The Federal Government has historically provided hundreds of millions of dollars to Indonesia as foreign aid but still cannot build a reliable mobile phone tower network across much of provincial and contry Australia. I don’t use NBN and am convinced any system that relies on “copper to the node” (NBN’s words) is not really a high-speed data network anyhow (lacking 100% optical cable). Those gullible NBN customers have fraudulently been sold a pig in a poke and I suspect many of them know that.
It’s high time the Federal Government and politicians got the Hell out of the telecommunications business altogether and privatised Telstra. Mobile phone connectivity and data transmission speeds in Singapore and Malaysia are far superior and faster that anyplace in urban Australia and leave provincial Australia for dead. It’s not unreasonable or inconceivable for me to think that some cashed up reputable Chinese telco could someday purchase and takeover Ausrtalia’s “near-enough-is-good-enough” nationwide mobile phone infrastructure/technology and fix it once and for all.

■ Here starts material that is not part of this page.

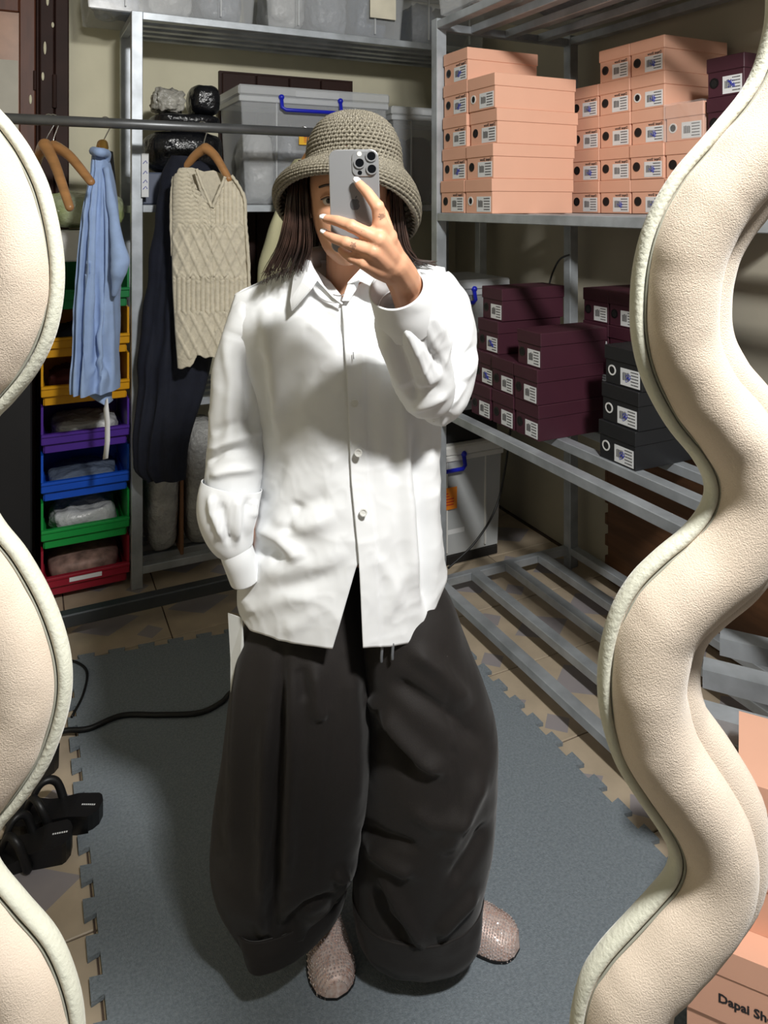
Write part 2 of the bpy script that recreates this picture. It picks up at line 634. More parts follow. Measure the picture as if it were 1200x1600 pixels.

I happen to be a 72-year old unretired degreed engineer working 3 weeks every month in Kuala Lumpur who has a Malaysian SIM card and makes several intra- and interAsian mobile phone calls every day without difficulty or drop-out. Every three weeks when I fly back home to South Gippsland and attempt to make mobile calls on either my Telstra or Optus network I feel I’ve re-entered the Dark Ages of mobile telephony. Until Australians achieve foreign ownership of Telstra’s network infrastructure and strategic expansion plans, nothing but more lip service from political bureaucrats is going to happen. Australians telcos will continue fobbing new and existing customers off with their glossy multi-coloured Coverage Maps and baffling them with jargon when probing questions are asked. That reality isn’t going to change and the Federal Government will keep throwing enormous amounts of taxpayer’s money at all the telcos to enable them to conduct business as usual and patch-up whatever towers and transmitters they wish to in order to keep their market share from diminishing and existing customers from revolting.

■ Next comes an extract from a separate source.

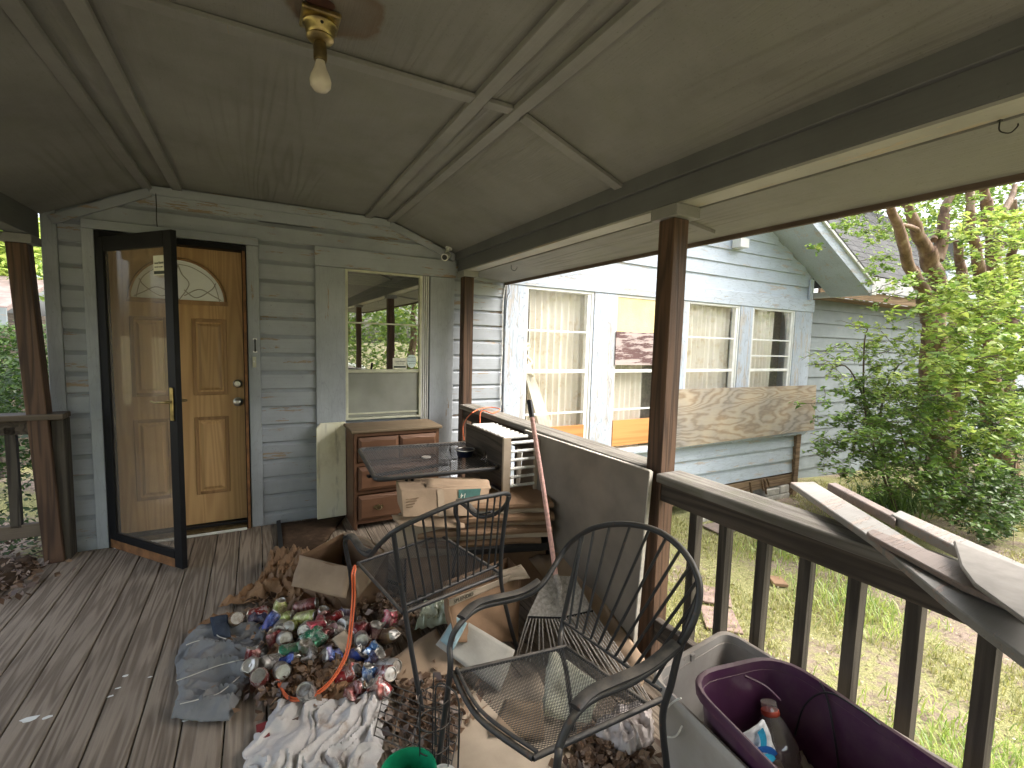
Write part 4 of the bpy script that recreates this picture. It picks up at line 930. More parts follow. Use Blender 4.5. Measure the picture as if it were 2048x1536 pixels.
bin_.prism([dz(p, .004) for p in a_], (0, 0, .27)); o = bin_.build('lower_box', M['card2'], loc=a_[0], bevel=.004); tag(o, 'large plain brown carton carrying the stack of flattened cartons', 'cardboard box')
tr = MB(); tr.prism([dz(ST+sx*.30+sn*-.03, .285), dz(ST+sx*SL+sn*-.02, .285), dz(ST+sx*SL+sn*.35, .285), dz(ST+sx*.30+sn*.35, .285)], (0, 0, .045)); o = tr.build('black_tray', M['black'], loc=ST+sx*.3+Vector((0,0,.285)), bevel=.01); tag(o, 'shallow black plastic tray under the stack of flattened cartons', 'tray')
rows = [(.04, .80, -.02, .35, .335, .365, 'card2'), (.0, .86, -.01, .36, .368, .400, 'card3'), (.12, .86, -.04, .36, .403, .432, 'card2'), (.02, .84, .0, .36, .435, .462, 'card'), (.20, .87, -.03, .36, .465, .497, 'card2'), (.10, .85, .01, .36, .50, .528, 'card3'), (.35, .87, .0, .36, .531, .556, 'card2')]
nm_ = ['lowest', 'second lowest', 'third from the bottom', 'middle', 'third from the top', 'second from the top', 'topmost']
for k, (u0, u1, w0, w1, z0, z1, mt) in enumerate(rows): flatbox(u0, u1, w0, w1, z0-.006, z1, M[mt], 'brown flattened carton, %s in the stack under the patio table' % nm_[k], 10+k)
M['tape'] = plain('packing_tape', (.40,.30,.20), .25, 0, 10, .1, .1)
# front carton with green label
P1 = [at(802, 981, y=2.34), at(980, 975, y=2.34), at(968, 1032, y=2.28), at(806, 1034, y=2.28)]
FC = thing('label_carton', 'tan carton on its side with a green strip marked 14 upside down', 'cardboard box', P1[3])
bk_ = Vector((.03, .22, .0)); m = MB(); m.add(P1+[p+bk_ for p in P1], [(0,1,2,3),(7,6,5,4),(0,4,5,1),(1,5,6,2),(2,6,7,3),(3,7,4,0)]); m.build('body', M['card'], FC, bevel=.003)
M['greenprint'] = plain('green_label_print', (.035,.12,.10), .7)
gl = [at(917, 979, y=2.333), at(962, 977, y=2.333), at(958, 998, y=2.316), at(917, 999, y=2.316)]
MB().prism([g_ for g_ in gl], (0, -.002, 0)).build('green_strip', M['greenprint'], FC)
text('box_number', '14', .034, (gl[0]+gl[2])/2+Vector((-.035, -.006, 0)), (gl[0]-gl[1]), (gl[2]-gl[1]), M['stick'], FC)
sheet('flap', None, [at(855, 957, y=2.44), at(975, 957, y=2.42), at(982, 976, y=2.36), at(852, 975, y=2.37)], M['card'], parent=FC, bend=.012, seed=12)
ta, tb_ = P1[0].lerp(P1[1], .38), P1[3].lerp(P1[2], .42)
MB().prism([ta+Vector((0, -.003, 0)), ta+Vector((.035, -.003, 0)), tb_+Vector((.035, -.003, 0)), tb_+Vector((0, -.003, 0))], (0, -.001, 0)).build('tape_strip', M['tape'], FC)
for k in range(4): MB().prism([P1[0].lerp(P1[3], .35+.1*k)+Vector((.02, -.002, 0)), P1[0].lerp(P1[3], .35+.1*k)+Vector((.09-.012*k, -.002, 0)), P1[0].lerp(P1[3], .38+.1*k)+Vector((.09-.012*k, -.002, 0)), P1[0].lerp(P1[3], .38+.1*k)+Vector((.02, -.002, 0))], (0, -.0008, 0)).build('printed_line', M['rot'], FC)
fl2 = sheet('rolled_flap', 'curled tan cardboard flap drooping over the left of the carton stack', [at(783, 1032, y=2.34), at(925, 1030, y=2.32), at(930, 1055, y=2.26), at(800, 1052, y=2.27)], M['card'], bend=.015, seed=2)
sheet('carton_wall', 'thin cardboard wall standing under the curled flap behind the first chair', [at(790, 1050, y=2.36), at(905, 1046, y=2.33), at(902, 1110, y=2.36), at(788, 1118, y=2.38)], M['card3'], bend=.01, seed=4)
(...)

It’s no wonder that Australia’s mega-rich newspaper publisher Kerry Packer left Australia decades ago to publish newspapers in the USA. That happened in the days of dial-up Internet (well before Broadband came into service in Australia) when Australia was the laughing stock of the world in developing and implementing world-class mobile phone telephony. Precious little has technologically advanced since them and to a world traveler like myself who can compare Australia’s mobile phone service reliability to some of our nearest neighbors, it’s an outrageous embarrassing joke that I don’t find the least bit amusing.